While I suspect a high percentage of this year’s draft class will be made up by pitching, I would advise pumping the brakes just a little if you are assuming the top pick will be a pitcher. It very well could be if the right player at the right value is available, but the Mets have been linked to every demographic that the draft has to offer with their top pick.
I have heard them connected to college hitters like Brock Wilken (Wake Forest), Yohandy Morales (Miami) and Chase Davis (Arizona). There is some college pitching that could interest them in the previously mentioned Whitman, Sproat (who would have to sign consent for the Mets to re-draft him), Cade Kuehler (Campbell) and Tanner Witt (Texas).
The last time the Mets used their first draft selection on a high school arm was when they selected Steven Matz No. 72 overall in the 2009 MLB Draft. They typically are not interested in that model if they are picking in the top 15, as is consistent with most forward-thinking organizations. However, they have used supplementary picks and second-round picks on high school pitching consistently over the last decade.
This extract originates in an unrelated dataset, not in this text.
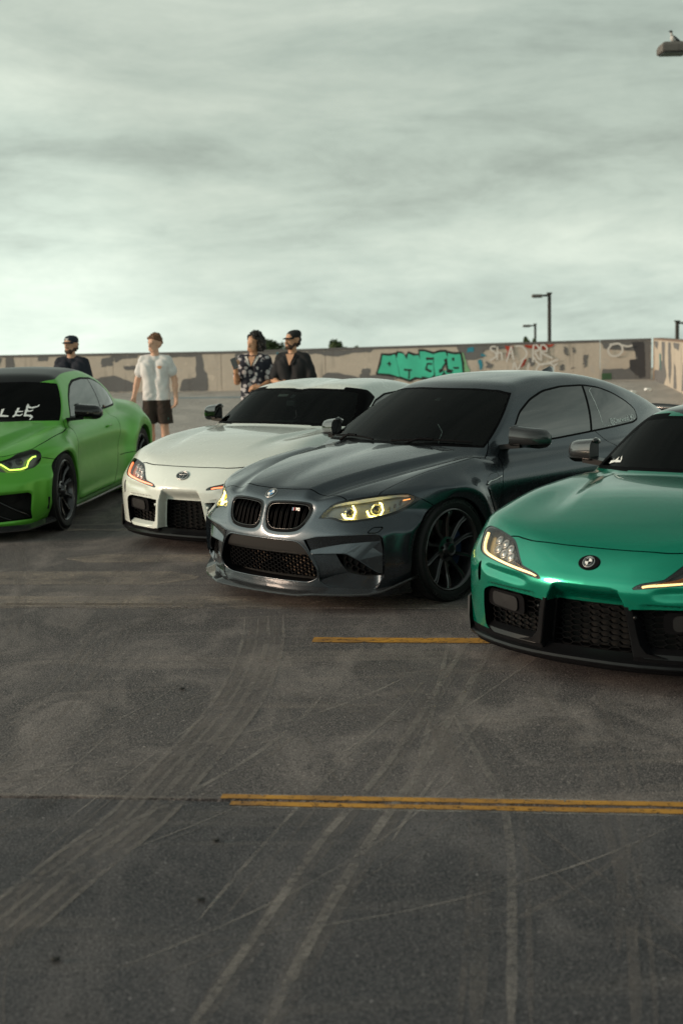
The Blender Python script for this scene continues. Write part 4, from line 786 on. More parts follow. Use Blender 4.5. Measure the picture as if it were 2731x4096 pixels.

Could they go high school arm this year at No.32? I think so, as there are a few options that possess the high-end upside that Cohen spoke about desiring. A lot will be dependent on signing bonus demands, which is something we won’t know much about until the draft begins, but Thomas White (Massachusetts), Charlee Soto (Florida), Cameron Johnson (Florida), Alex Clemmey (Rhode Island) and Josh Knoth (New York) all are names that can fit in that range.
It is a crucial draft for the scouting department led by Tommy Tanous and new Scouting Director Drew Toussaint, but they are well equipped with extra draft picks, so despite the first pick dropping 10 slots, which naturally gets most of the focus, the Mets can still have a very impactful draft given the depth of this year’s class.